Revista Cultura y Ocio

Una forma de fe

Por Calvodemora
En cuanto me despeje un poco, me aturdo otra vez. Aturdido se vive mejor. Si me despejo del todo, sin esa ebriedad manejable, no sabría entender el mundo. Para que yo entienda el mundo, a ver si me explico, no es indispensable el entendimiento. Hay una ebriedad sin la que no podría escribir. Otra sin la que no podría leer. A disposición de las circunstancias que me vayan surgiendo, voy tirando de una u otra. En ocasiones, en excepcionales estados de sobriedad absoluta, reconozco que soy incapaz de comunicarme con los demás o incluso de razonar conmigo mismo. Preguntado sobre qué es ese aturdimiento sobre el que construyo el mundo, respondí que no sabría explicarlo. Ni siquiera aturdido. Lo verdaderamente relevante de este adecuamiento de mi persona al mundo es que todo se inviste de una trascendencia que no se comparte. No puedo contar en qué consiste. En cuanto acometo la empresa de desmenuzarlo todo (esto que ahora escribo, pongo por caso) desbarro, me explayo en describir la periferia, eludo (creo que a posta) toda indagación fiable. Si ahora dejo de escribir y releo este texto pensaría que pertenece a otro. Habría tramos que me resultarían inasequibles. Las briznas de complicidad son las que me informan de que es posible que yo sea el autor y que pueda considerar que algo mío (intransferible en otro formato que no sea el escrito) esté aquí, ofrecido como una confidencia, revelado sin pudor, como si fuese posible que alguien, al leerlo, pudiera contármelo más tarde.
La otra opcion es despejarme definitivamente, adoptar eso que en los otros a veces tanto me aleja de ellos y que consiste en una visión cartesiana de las cosas, no inmiscuyéndome jamás en lo escondido, desplazándome por la epidermis, al modo en que lo hacen otros y disfrutan en el empeño y no consideran qué se pierden al no caer en la cuenta de que hay un mundo retirado del visible, poco o a veces nada proclive a su desmenuzamiento sencillo, que precisa de una voluntad poética, al menos al comenzar, antes de que se requieran otros instrumentos. Pero no es una opción que me agrade. Conste que he pensado en ponerla a mi servicio. Incluso me he convencido de que me confortaría, que si me privaba de lo que ahora me entusiasma (el asombro, la perplejidad, la metáfora, el extrañamiento)  mi existencia no miraría al abismo y el abismo no se obstinaría en mirarme a mí.
Abismado se vive mejor. Si me desabismo, sin esa caída lúdica y lírica y dulce, no sabría enteder el mundo, y debe entenderse el mundo. Yo creo que una de las cosas a las que venimos al mundo es a entenderlo.
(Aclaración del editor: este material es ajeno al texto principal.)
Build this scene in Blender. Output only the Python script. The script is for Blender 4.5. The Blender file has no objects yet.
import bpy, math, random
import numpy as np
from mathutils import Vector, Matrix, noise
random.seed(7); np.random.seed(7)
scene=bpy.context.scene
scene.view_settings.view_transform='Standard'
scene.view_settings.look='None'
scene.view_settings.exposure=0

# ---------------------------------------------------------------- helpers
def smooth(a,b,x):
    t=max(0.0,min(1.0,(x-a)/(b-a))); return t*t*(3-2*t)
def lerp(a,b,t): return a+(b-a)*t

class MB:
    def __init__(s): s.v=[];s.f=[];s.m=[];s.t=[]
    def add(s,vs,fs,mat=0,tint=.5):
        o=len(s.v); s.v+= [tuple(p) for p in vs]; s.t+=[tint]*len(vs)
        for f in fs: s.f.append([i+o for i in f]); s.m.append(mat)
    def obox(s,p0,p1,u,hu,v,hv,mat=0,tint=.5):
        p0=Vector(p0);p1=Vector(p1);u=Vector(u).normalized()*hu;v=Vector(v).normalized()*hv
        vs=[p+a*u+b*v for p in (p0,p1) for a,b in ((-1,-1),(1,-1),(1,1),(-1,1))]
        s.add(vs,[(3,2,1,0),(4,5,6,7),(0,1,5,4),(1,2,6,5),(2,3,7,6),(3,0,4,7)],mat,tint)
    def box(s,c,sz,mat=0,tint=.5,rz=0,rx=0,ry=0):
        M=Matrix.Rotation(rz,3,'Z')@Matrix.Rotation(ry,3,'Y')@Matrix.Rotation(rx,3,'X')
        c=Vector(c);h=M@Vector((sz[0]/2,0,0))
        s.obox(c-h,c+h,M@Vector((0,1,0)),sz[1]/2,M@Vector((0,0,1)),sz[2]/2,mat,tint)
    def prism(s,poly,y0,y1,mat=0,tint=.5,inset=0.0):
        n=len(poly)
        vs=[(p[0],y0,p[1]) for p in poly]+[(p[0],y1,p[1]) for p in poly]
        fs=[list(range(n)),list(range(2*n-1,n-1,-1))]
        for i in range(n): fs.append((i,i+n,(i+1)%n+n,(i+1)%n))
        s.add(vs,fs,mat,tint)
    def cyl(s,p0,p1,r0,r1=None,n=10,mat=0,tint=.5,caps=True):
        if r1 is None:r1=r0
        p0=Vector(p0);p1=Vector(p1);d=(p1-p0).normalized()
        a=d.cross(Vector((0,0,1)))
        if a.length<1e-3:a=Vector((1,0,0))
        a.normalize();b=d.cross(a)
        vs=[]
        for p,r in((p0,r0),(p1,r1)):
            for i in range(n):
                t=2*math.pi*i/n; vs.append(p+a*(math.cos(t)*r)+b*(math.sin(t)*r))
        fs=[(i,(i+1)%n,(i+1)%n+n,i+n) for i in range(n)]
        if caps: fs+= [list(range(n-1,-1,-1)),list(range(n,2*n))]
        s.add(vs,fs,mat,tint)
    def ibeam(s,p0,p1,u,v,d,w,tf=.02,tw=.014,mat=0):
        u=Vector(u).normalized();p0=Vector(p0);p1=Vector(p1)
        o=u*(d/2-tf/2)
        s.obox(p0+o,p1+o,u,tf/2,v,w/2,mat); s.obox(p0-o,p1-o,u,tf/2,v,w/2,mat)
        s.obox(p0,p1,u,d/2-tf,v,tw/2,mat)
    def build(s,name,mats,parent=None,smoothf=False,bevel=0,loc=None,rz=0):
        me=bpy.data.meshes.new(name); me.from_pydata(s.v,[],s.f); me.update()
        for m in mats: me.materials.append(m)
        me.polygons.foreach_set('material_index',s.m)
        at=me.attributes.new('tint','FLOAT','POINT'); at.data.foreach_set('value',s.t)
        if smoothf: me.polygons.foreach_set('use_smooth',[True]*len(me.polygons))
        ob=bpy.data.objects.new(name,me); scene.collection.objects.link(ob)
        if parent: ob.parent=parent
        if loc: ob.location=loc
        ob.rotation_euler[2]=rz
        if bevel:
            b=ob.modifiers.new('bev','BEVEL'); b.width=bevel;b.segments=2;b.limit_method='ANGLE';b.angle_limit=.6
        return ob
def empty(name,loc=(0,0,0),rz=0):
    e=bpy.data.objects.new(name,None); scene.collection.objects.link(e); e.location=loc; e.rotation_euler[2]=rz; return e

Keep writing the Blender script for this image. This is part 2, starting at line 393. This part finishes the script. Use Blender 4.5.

Una vez entendido o mientras se va entendiendo va uno contando a los demás los avances, todo lo que se va dejando caer del lado de las revelaciones. En cierto modo, la religión no deja de ser una especie de grandilocuente manifestación de estas pequeñas consideraciones mías. En cuanto se advierte un esfuerzo por estabular estas conclusiones metafísicas, se las malogra. El hecho de que la religión no cuaje como debiera en toda criatura humana es porque se burocratiza en demasía. La fe, rebajada al lenguaje, contada al modo en que siempre ha sido contada, en parábolas, en pasajes fundacionales, en ensoñaciones apocalípticas, se malogra. La fe pura es la que se adensa pecho adentro y no se deja contar. En tales casos, soy un hombre de fe. No sé qué fe es de la que hablo. No es es la que se airea en los templos ni la que ha ido fluyendo por las generaciones, procurando un paraíso a sus feligreses. Esta fe mía es una que no sabría decir si lo es enteramente. Como si fuese una fe voluble, de idas y venidas, una que me visitase y me asistiese en gozo y que luego, como una amante eventual, lúbrica y atenta a todo lo que le pido, me abandonase con la promesa, en la partida, del buen regreso.